A Fine '63 Melody Maker with Factory Maestro Vibrato Tailpiece
This super featherweight guitar weighs just 6.40 lbs. and has a nice fat nut width of just over 1 11/16 inches and a regular scale length of 24 3/4 inches. Assymetrical double cutaway solid mahogany body with rounded horns slightly pointing away from neck. One-piece mahogany neck with a nice medium profile, rosewood fretboard with 22 medium jumbo frets and inlaid pearl dot position markers. Headstock with gold "Gibson" decal. Open-back strip tuners with white plastic oval buttons. Single-layer six-screw black plastic "all-on-one-plate" pickguard with the words "Melody Maker" by the end of the fretboard. Single Melody Maker black plastic-covered single-coil pickup with an output of 7.03k. Two controls (one volume, one tone) plus jack socket, all mounted on pickguard. The pots are stamped "137 6334" and "137 6342" (CTS August and October 1963). Gold plastic bell-shaped knobs with metal tops. Ridged "wrap-over" bridge with factory Maestro vibrato tailpiece. This guitar is in exceptionally fine (9.00) condition, with only a few tiny chips on the edges. Housed in a later padded imitation crocodile soft gig bag (9.00).
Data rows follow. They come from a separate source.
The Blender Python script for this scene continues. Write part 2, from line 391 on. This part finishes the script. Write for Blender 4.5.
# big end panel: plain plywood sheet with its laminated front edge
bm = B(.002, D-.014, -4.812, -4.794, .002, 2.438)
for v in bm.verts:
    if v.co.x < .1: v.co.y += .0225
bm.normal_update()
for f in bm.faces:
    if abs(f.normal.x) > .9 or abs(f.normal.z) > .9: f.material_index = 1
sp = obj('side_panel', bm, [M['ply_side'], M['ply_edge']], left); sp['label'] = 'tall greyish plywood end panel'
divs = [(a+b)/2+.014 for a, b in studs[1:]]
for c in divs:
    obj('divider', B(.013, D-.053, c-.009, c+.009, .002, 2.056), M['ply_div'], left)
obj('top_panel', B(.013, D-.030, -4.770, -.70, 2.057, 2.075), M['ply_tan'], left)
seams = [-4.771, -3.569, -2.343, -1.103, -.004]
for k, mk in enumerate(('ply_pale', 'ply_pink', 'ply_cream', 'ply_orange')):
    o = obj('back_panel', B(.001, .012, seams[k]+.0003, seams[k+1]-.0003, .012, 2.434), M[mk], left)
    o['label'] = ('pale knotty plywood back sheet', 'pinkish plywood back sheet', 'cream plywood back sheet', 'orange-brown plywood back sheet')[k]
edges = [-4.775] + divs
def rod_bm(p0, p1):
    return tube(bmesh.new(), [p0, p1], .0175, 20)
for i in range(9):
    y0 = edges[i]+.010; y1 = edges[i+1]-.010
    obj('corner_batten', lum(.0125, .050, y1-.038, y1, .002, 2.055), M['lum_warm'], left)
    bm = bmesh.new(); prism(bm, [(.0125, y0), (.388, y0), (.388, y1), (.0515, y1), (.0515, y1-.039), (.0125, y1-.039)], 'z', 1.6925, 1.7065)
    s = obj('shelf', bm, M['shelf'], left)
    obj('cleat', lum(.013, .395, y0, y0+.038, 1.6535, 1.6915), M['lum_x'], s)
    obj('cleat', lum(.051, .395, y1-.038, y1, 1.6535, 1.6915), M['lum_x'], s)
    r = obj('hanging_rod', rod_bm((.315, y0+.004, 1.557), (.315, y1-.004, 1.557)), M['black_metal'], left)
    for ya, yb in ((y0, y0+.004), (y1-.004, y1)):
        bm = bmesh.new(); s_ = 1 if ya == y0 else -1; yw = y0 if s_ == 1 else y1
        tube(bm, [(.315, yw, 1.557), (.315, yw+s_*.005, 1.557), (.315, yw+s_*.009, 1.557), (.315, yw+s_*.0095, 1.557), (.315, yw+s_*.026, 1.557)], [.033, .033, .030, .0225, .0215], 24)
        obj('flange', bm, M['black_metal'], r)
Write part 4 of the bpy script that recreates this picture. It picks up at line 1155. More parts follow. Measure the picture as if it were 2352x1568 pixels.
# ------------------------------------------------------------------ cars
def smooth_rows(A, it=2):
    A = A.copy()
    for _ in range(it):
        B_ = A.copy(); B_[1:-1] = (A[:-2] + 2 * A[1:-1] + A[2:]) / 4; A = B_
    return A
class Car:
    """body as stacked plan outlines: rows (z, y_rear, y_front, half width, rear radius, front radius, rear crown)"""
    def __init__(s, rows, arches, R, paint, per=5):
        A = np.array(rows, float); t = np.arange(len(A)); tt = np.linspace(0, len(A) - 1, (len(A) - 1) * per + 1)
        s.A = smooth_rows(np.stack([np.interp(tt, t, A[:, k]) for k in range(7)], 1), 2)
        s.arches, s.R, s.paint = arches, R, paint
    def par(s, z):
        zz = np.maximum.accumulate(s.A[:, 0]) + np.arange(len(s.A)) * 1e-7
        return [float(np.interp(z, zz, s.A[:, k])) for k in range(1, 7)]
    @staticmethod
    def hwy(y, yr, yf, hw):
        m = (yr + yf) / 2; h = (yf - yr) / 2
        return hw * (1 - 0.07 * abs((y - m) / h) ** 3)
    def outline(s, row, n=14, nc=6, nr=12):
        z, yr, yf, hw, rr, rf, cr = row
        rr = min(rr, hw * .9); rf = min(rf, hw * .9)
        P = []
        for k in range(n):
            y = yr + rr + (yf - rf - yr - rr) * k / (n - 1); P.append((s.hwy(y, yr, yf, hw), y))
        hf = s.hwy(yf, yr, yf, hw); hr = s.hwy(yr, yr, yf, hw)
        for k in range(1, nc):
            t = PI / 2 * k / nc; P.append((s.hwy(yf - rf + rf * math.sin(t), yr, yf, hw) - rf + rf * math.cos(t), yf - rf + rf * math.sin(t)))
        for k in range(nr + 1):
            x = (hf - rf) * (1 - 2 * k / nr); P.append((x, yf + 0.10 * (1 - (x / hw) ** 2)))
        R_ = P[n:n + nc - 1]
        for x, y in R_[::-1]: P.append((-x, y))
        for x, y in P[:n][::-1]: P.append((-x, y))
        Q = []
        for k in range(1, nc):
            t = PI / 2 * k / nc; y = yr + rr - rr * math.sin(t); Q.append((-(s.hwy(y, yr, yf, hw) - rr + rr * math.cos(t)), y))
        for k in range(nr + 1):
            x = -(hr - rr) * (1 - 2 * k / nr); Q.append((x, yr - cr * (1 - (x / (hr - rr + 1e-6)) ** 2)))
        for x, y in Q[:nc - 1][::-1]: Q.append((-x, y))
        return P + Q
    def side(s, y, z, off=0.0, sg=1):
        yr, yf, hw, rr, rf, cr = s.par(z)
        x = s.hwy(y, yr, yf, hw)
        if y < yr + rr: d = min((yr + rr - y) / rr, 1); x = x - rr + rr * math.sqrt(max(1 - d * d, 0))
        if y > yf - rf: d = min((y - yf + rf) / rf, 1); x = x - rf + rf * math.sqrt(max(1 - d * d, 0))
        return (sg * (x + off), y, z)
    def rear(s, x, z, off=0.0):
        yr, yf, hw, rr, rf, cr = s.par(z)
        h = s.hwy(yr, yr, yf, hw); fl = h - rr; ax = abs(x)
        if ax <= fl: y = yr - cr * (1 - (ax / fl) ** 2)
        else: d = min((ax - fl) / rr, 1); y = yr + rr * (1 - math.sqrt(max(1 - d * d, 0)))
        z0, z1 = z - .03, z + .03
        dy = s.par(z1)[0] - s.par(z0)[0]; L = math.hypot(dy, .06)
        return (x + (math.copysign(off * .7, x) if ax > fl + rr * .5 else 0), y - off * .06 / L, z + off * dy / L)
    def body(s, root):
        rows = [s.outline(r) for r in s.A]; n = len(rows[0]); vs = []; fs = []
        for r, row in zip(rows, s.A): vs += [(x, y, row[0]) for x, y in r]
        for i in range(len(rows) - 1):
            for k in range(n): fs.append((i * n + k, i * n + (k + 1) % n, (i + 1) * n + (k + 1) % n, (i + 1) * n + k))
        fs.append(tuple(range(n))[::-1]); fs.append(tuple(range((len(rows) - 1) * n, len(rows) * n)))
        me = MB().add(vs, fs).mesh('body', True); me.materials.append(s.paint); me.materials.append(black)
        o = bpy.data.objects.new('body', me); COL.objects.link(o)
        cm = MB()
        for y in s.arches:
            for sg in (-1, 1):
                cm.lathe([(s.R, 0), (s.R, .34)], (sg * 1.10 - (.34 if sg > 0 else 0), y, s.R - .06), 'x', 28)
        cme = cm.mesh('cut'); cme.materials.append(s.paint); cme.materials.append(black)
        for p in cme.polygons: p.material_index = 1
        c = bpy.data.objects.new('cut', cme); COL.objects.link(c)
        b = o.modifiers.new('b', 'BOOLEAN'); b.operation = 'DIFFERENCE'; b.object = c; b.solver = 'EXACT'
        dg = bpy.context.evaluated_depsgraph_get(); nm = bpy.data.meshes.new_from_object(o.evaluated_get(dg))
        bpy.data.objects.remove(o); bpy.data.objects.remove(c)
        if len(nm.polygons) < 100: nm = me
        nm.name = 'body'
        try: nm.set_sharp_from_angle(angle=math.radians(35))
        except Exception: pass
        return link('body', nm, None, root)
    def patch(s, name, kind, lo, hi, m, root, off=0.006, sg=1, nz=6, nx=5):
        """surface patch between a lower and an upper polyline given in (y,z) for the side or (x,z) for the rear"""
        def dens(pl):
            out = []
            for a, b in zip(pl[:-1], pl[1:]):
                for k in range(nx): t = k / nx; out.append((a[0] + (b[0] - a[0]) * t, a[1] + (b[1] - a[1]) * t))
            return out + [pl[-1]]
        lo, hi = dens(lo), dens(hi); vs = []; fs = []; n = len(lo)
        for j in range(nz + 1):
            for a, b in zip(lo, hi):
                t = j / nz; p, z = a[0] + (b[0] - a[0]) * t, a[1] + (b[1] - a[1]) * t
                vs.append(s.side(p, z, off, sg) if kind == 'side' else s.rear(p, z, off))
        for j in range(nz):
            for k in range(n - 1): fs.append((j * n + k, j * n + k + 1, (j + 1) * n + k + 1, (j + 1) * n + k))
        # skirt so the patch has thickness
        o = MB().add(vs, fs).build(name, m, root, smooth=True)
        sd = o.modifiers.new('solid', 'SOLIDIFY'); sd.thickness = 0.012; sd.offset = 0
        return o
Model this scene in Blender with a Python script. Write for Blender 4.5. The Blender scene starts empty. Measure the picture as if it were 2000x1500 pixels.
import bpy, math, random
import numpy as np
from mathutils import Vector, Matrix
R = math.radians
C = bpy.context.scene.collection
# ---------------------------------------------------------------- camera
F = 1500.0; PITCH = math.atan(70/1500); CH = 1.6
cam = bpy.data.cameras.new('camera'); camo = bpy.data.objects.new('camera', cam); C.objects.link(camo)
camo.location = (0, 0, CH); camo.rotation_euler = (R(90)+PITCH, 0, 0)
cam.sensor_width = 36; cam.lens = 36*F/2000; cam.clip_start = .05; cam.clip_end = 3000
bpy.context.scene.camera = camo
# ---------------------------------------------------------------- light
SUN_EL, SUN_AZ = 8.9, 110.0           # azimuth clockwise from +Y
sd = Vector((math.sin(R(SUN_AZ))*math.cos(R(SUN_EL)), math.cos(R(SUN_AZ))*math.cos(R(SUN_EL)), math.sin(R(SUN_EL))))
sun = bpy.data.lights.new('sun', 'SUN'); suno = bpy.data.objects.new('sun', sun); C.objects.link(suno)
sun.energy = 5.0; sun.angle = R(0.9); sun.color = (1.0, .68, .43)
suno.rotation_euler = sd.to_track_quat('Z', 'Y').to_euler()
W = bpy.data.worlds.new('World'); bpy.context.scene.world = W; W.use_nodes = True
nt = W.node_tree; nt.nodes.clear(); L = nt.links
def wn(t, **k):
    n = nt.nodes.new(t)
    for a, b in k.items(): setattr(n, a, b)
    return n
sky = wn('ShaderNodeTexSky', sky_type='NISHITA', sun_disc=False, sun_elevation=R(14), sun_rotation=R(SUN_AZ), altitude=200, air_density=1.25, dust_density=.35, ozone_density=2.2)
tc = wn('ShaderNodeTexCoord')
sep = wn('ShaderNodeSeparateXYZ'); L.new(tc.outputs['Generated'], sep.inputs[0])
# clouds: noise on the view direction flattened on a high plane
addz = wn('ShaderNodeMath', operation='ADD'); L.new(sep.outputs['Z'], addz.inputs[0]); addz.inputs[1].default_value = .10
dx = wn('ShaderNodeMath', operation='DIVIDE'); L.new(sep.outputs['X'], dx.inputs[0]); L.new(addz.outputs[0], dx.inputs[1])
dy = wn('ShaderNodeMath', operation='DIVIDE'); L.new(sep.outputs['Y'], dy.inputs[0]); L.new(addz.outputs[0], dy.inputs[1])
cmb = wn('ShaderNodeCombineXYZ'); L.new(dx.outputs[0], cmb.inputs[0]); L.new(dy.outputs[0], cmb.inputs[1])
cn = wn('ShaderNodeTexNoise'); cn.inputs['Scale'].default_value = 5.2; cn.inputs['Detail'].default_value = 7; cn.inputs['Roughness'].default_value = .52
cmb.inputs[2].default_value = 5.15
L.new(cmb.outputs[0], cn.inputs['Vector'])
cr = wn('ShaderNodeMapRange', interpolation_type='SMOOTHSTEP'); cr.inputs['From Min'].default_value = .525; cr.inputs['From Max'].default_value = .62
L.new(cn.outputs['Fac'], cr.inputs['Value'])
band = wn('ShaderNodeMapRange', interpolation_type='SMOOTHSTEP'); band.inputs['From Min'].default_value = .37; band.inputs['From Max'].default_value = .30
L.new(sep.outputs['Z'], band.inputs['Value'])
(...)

The Melody Maker was originally released [in early 1959] as a single pickup model, available with either a regular (24 3/4") or a short (22 1/2") scale neck.
"The single pickup Melody Maker was introduced in early 1959, both in regular and 3/4 size versions, as the newer budget model in the solid body line. A dual pickup version (MM-D) was subsequently listed in late 1959 but was not shipped in quantity until 1960. Between 1959 and 1965 the Melody Maker trio kept the same basic specifications but went through two successive body redesigns…The first variant is characterized by a single cutaway shape identical to the original Les Paul Junior save for a thinner body…In early 1961 both the regular and the 3/4 size versions were modified with a double cutaway shape produced by creating a upper horn symmetrical to the lower one…A further redesign took place in early 1965 when the model took on a double cutaway body with more pointed sculptured horns positioned farther away from the neck…[The] new body shape did not prove very pleasing and in February 1966 the Melody Maker was fitted, both on economic and aesthetic grounds, with the SG body style" (A.R. Duchossoir, Gibson Electrics -- The Classic Years, pp. 215-216).